Flickr notes tool

Strangely enough I only discovered this very useful little tool of Flickrs yesterday. Adding notes is far more visual than I imagined – I suppose it was a bit daft of me to miss it. But nevertheless this morning I decided to use ti with the children in my Year 6 class and we revised some maths we have been doing. I scanned a good example of the grid method for multiplication and then simply labelled what we saw, this really helped to consolidate the different features. Check it our here.

Such a simple tool – I must make more of it.

Google spell check for forms

It is great when a child teaches you something new! Right in the middle of the blogging lesson and after I had said that there is no way of spell checking your work when writing a post – a girl in my class tells me a solution!

Google toolbar spell checker!

Works a charm – click on the ABC icon and this switches on the spell checker. (Using Internet Explorer) Words in the form you are working in are highlighted and underlined in red if they are incorrectly spelled. Choosing such a word gives a little drop down list of possible alternatives – take your choice and the replaced word is underlined and coloured in green. Then click the ABC button again to switch it off. Simple.

google toolbar

There seems to be an AUTOFIX option too which I will explore.
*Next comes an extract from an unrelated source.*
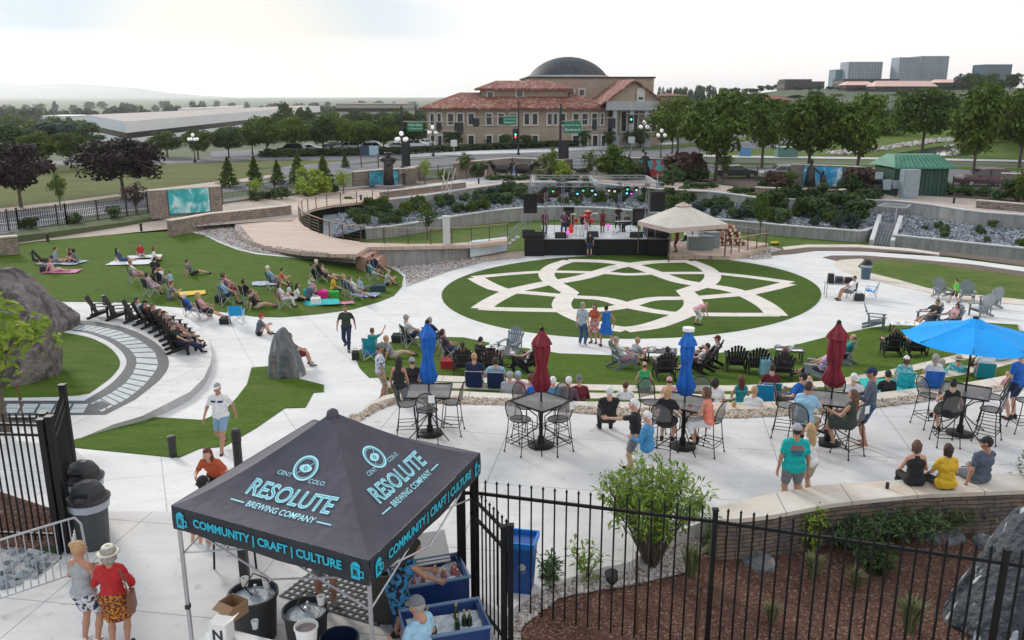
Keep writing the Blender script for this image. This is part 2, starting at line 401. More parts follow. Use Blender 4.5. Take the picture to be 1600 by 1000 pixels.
M_path=layer(mat('tan crushed stone path',(0.42,0.33,0.27),0.95,(0.52,0.43,0.37),2.0,bump=0.25,bscale=30),(0.36,0.28,0.23),0.4,0.5,0.7,0.5)
M_deckm=mat('boardwalk planks',(0.50,0.36,0.28),0.75,(0.62,0.48,0.39),1.2,stretch=(0.25,4,1),bump=0.2,bscale=20)
joints(M_deckm,4.8,0.16,R(12),0.010,0.55)
M_cut=mat('board formed concrete',(0.27,0.26,0.25),0.9,(0.38,0.37,0.36),1.1,bump=0.25,bscale=14,stretch=(3.0,1,0.35))
layer(M_cut,(0.17,0.165,0.16),2.0,0.52,0.70,0.6,stretch=(3.5,3.5,0.35))
M_cap=mat('light coping concrete',(0.56,0.56,0.56),0.85,(0.64,0.64,0.64),1.2)
M_stone=stonemat('tan stacked stone',((0.30,0.235,0.19),(0.20,0.165,0.145),(0.36,0.27,0.21)))
M_stoned=stonemat('dark stacked stone',((0.17,0.14,0.125),(0.10,0.09,0.088),(0.23,0.165,0.125)),0.36,0.085,(0.05,0.042,0.038),.010)
# ---------------- big ground sheet: hollow under the plaza, street level behind, hill to the right, plain to the left
NEAR=[(-2200,420),(-300,378),(0,372),(100,360),(232,342),(300,330),(450,318),(607,306),(700,297),(800,282),(925,283),(1025,293),(1125,299),(1200,309),(1375,310),(1450,317),(1525,328),(1600,333),(1900,350),(3800,420)]
def gz(u,d):
 z=-1.4
 if d>170:
  t=min(1,(d-170)/900);k=sstep(900,1250,u)
  left=-1.4-17*sstep(0,1,(d-170)/260)+10*sstep(1500,9500,d)
  right=-1.4+pl([(170,0),(260,1),(420,7),(700,14.5),(1200,17),(2000,8),(3500,-4),(9000,-5)],d)
  z=lerp(left,right,k)
 return z
def big_ground():
 us=[-2200,-1200,-600]+list(range(-300,1901,50))+[2300,2900,3800]
 dist=[0.0,4,10,18,28,40,60,80,110,150,200,260,330,420,520,650,820,1050,1400,1900,2600,3500,4800,6500,9800]
 V,F,GFs=[],[],[]
 for u in us:
  p0=W(u,pl(NEAR,u),-1.4);r0=math.hypot(p0.x,p0.y);dx,dy=p0.x/r0,p0.y/r0
  col=[(dx*2,dy*2-12,-5.6),(dx*(r0-.6),dy*(r0-.6),-5.6)]
  for d in dist:col.append((dx*(r0+d),dy*(r0+d),gz(u,r0+d)))
  V+=col
 m=len(dist)+2
 for i in range(len(us)-1):
  for j in range(m-1):
   q=(i*m+j,(i+1)*m+j,(i+1)*m+j+1,i*m+j+1);F.append(q)
   GFs.append(q)
 o=MB().add(V,F).build('ground',M_land);struct(o);reg(V,GFs)
M_land=layer(mat('grass and scrub land',(0.055,0.085,0.030),0.95,(0.10,0.115,0.05),0.05,bump=0.4,bscale=1.0),(0.04,0.065,0.03),0.012,0.45,0.6,0.8)
big_ground()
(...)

Isn’t it great when our own knowledge is extended by those we are teaching.

Windows Live Local

Just thought I would quickly update about this as the second Year 6 class took this lesson with a colleague today as we were blogging. I had planned to use an online mapping tool to do some preliminary local history work. The lesson turned out to uncover an interesting gem of an idea!

WINDOWS LOCAL LIVE 

When exploring whether the site would work OK in our computer suite I found out that a single login could be used by multiple users and worked shared really easily. So using such a single login children opened up a COLLECTION that I had previously made that included some simple placemarks or PUSHPINs – our school, the allotment, ASDA across the road. Their simple job was to explore the imagery of the local area and add a PUSHPIN of a place relevant to them. Just about everyone added their house – but some even added their Auntie’s shop! When you click PROPERTIES and SAVE the COLLECTION is shared but work is not overwritten. So it basically creates a class resource of placemarks that you can look at together later. As I wasn’t teaching i don’t know whether this updated when you clicked save or if the list of placemarks remained the same – but with your changes.

I am now going to investigate whether the placemarks can be organised and moved about.